Happily Selwood has managed to weather these storms of change and ‘progress’. To those less sensitive souls who people our society, our distress at the damage done to places like Selwood may seem an anxious defence of an irrelevance. They perhaps view Selwood as a social anachronism, a relic of a vanished or vanishing elitism. Such an attitude though understandable to an extent is not acceptable. There will always be a place for the right kind of elitism in inclusive human society, a need for refined taste, uncommon style and gracious living being some of the features of it.

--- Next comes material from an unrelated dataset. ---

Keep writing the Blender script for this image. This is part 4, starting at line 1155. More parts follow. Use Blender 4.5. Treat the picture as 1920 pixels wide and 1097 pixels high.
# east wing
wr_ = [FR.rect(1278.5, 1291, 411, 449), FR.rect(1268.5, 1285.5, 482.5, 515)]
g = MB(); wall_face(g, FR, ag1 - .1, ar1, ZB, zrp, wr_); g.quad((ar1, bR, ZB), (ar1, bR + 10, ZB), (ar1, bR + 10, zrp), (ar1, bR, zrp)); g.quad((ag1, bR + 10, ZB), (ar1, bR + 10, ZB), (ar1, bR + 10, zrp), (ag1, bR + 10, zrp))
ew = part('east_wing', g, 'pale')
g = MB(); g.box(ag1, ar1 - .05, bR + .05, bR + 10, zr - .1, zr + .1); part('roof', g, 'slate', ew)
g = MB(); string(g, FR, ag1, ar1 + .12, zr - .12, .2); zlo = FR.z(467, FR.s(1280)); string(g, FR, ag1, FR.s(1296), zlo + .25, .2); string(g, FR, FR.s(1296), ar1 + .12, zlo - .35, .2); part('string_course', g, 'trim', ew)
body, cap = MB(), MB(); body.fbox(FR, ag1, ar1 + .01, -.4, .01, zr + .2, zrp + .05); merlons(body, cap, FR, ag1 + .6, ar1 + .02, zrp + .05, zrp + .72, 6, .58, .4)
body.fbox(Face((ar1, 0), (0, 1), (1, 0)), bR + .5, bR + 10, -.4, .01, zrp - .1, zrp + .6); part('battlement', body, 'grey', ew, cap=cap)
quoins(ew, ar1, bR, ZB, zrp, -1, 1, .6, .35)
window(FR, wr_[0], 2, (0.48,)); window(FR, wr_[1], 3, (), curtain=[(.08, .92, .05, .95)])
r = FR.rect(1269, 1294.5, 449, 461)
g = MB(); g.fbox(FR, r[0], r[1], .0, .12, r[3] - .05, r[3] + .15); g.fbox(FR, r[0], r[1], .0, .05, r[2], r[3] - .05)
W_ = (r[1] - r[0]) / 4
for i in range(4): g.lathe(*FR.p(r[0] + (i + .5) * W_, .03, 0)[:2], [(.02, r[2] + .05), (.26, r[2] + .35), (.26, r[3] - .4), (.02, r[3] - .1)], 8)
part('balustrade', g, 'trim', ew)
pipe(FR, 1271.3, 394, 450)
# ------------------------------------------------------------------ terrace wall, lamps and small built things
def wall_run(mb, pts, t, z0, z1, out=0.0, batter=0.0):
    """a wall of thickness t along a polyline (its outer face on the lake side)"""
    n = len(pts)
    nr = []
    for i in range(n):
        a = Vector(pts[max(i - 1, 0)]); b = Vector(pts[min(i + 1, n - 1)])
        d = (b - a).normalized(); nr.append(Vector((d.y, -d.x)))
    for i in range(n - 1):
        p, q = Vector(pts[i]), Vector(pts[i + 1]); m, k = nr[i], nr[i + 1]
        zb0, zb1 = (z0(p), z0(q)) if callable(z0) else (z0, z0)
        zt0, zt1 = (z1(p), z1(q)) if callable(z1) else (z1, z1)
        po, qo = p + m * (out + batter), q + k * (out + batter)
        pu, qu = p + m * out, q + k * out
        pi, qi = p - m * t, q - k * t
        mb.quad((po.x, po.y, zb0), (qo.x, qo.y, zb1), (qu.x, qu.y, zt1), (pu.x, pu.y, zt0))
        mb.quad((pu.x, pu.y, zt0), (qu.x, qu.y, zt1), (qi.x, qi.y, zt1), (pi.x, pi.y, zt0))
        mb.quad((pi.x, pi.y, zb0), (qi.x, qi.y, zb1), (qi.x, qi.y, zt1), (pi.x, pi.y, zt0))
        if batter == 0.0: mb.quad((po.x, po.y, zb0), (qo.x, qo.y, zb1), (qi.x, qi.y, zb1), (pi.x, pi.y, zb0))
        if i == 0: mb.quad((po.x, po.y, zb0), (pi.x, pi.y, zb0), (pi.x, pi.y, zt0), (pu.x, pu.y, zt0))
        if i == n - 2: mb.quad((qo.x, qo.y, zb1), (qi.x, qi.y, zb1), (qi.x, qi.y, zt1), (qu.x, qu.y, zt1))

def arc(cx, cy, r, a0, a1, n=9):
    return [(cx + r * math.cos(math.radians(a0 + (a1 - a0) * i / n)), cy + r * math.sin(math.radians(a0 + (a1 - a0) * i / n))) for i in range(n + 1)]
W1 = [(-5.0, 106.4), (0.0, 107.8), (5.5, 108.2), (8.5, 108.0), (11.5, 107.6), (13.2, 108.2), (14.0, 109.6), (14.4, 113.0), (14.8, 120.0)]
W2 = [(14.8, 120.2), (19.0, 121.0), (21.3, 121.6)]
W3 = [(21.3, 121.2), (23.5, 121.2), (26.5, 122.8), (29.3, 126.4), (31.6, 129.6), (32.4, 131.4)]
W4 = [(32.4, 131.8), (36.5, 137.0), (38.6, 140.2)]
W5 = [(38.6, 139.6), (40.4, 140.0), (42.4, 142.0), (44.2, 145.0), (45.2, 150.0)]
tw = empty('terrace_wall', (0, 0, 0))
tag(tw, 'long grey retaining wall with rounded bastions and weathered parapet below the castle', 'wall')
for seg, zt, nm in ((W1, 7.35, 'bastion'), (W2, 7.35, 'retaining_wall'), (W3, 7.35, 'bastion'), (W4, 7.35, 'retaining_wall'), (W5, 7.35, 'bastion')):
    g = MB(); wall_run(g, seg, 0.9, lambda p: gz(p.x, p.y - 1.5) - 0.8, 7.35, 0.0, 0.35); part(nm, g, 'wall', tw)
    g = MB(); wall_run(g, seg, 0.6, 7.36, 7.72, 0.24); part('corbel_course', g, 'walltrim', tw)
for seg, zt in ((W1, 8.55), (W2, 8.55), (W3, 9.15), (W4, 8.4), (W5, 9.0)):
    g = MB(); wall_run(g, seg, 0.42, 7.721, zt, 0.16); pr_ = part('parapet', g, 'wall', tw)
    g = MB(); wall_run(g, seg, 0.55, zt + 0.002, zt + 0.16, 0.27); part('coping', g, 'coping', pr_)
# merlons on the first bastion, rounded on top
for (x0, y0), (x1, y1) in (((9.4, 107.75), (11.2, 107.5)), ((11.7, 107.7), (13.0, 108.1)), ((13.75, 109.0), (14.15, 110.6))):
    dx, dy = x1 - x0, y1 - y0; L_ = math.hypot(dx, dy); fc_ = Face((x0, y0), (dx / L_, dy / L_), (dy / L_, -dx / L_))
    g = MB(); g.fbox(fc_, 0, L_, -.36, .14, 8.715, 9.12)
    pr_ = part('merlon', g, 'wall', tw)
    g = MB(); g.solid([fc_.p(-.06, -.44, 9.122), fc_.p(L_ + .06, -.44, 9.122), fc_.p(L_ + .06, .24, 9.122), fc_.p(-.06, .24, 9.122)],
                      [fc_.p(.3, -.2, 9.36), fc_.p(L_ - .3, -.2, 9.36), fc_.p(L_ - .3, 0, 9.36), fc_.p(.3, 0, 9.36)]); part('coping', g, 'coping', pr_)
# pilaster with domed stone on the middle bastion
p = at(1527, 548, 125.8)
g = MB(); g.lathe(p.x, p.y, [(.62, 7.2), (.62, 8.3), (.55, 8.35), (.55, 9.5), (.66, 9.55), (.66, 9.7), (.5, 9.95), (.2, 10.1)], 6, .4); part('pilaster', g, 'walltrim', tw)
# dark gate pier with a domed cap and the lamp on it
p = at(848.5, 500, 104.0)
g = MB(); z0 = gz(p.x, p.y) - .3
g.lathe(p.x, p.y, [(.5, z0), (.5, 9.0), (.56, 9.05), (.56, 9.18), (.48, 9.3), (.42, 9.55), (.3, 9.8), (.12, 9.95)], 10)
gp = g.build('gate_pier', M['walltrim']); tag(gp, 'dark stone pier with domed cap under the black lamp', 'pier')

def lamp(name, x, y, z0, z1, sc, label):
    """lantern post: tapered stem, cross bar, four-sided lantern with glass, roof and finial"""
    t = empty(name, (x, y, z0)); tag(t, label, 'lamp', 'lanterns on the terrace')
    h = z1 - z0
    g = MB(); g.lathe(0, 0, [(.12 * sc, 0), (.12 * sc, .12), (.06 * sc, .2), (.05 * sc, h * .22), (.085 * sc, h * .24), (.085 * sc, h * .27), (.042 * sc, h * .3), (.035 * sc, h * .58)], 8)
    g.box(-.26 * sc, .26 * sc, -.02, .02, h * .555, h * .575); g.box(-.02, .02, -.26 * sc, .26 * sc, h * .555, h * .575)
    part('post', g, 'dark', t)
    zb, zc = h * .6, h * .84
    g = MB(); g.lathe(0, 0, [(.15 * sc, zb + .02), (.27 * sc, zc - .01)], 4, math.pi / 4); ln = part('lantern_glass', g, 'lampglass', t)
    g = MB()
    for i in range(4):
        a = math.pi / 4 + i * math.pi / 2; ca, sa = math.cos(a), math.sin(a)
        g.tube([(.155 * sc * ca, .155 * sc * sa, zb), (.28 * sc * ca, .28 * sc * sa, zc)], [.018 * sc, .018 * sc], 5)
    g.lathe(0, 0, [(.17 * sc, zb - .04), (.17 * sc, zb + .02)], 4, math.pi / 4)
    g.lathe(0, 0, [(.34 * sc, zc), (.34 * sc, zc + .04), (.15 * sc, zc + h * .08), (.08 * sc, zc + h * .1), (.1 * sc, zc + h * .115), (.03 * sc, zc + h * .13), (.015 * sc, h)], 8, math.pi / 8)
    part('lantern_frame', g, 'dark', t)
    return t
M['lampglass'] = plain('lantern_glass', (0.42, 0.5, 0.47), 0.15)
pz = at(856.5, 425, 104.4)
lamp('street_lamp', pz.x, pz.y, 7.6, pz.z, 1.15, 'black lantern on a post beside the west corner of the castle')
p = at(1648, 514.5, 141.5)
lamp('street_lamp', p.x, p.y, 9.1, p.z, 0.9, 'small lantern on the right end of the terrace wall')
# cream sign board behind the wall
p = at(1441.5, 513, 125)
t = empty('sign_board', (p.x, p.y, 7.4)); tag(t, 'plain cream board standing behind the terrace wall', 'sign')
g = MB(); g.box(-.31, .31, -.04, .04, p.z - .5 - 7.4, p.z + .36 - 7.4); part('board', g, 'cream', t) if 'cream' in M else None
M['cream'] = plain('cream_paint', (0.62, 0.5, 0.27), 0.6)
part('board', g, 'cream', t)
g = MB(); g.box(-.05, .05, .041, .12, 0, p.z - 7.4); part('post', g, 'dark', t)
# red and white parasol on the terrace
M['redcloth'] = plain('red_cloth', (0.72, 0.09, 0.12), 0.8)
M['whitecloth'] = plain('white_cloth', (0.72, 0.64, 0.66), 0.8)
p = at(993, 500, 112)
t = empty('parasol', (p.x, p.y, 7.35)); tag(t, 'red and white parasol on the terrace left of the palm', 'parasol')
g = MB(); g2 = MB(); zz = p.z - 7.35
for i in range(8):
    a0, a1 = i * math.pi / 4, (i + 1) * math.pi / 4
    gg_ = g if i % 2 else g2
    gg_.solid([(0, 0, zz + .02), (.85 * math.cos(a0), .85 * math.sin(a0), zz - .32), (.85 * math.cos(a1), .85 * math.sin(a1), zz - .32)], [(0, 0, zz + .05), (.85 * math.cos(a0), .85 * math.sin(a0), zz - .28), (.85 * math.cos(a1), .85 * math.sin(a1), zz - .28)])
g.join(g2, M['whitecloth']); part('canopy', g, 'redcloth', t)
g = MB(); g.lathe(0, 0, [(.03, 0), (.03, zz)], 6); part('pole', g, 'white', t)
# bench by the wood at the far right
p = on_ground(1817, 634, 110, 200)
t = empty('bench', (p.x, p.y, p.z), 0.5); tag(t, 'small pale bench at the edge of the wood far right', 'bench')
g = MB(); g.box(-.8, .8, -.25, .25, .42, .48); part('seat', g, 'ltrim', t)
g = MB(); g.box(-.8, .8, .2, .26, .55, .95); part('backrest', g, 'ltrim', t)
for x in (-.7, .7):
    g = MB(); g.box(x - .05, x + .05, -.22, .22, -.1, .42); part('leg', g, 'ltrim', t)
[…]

Selwood deserves a fate far better than being taken over and made a lodging place for government clerical hands as happened to it a few decades ago. Nuwara Eliya and its re-forested natural environment must be protected and safeguarded for the wellbeing of future generations. It should not be made a centre of excellence for potato cultivation or turned into a gigantic vegetable plot. For after all is said and done, raping Nuwara Eliya or destroying homes like Selwood does not put food in the mouth of the poor or provide employment for the unemployed or liberate the oppressed as the demagogues and place-seekers amongst us would have us believe. There are a few precious places in our island home and in the world outside that should be permitted to be worlds unto themselves untouched by human greed or vulgar envy. To not do so is to inflict irreparable harm on the world we live in. Like the occupants of Selwood and the lovers of the flora and fauna of Nuwara Eliya and elsewhere, we are but impermanent custodians of our dwelling places and their surroundings. It is not yet too late to drink deep of this truism and seek to reflect the wisdom inherent in it in all our transactions with nature if we are to leave behind more than mere ‘stony rubbish’ to those that are to come after us.